The new ALMA is so powerful that within a few hours it captured many observations of the galaxies. Similar telescopes would take over a span of more than a decade to capture the same observations as made by ALMA.

The fertile bursts of star birth in the early universe occurred in distant galaxies that had enormous cosmic dust, which makes them look vague and difficult to study at the same time. These galaxies are crucial as they help in understanding galaxy formation and how it evolved. For such observations, astronomers use a telescope that can observe light even at a longer wavelength, such as ALMA.

According to Jacqueline Hodge of the Max-Planck-Institut für Astronomie, Germany, lead author of the paper presenting the ALMA observations, ALMA has changed the way galaxies can be observed even though the construction of the telescope was not complete at the time the observations were made.

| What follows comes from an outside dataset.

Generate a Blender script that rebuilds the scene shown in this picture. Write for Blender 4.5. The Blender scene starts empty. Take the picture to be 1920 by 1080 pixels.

Till date, the Atacama Pathfinder Experiment telescope (APEX) had provided the best map of the distant dust galaxy. Nearly 126 galaxies were discovered from a patch of sky that is the size of the moon. The images APEX provided were hazy. APEX uses a 12-meter diameter whereas ALMA uses several APEX-like dishes that are spread over a wide area.

With the help of ALMA, astronomers are observing the galaxies captured by APEX in the Apex map.  ALMA took a minimum of two minutes per galaxy to pinpoint each galaxy that was located in a small area which is 200 times smaller when compared to the APEX blobs. ALMA is three times more sensitive than other telescopes. Astronomers were able to differentiate between separate galaxies with ALMA.

"We previously thought the brightest of these galaxies were forming stars a thousand times more vigorously than our own galaxy, the Milky Way, putting them at risk of blowing themselves apart," Alexander Karim of Durham University in the United Kingdon, who was also associated with the research, said in a press statement. "The ALMA images revealed multiple, smaller galaxies forming stars at somewhat more reasonable rates." 

This research will appear in the Astrophysical Journal.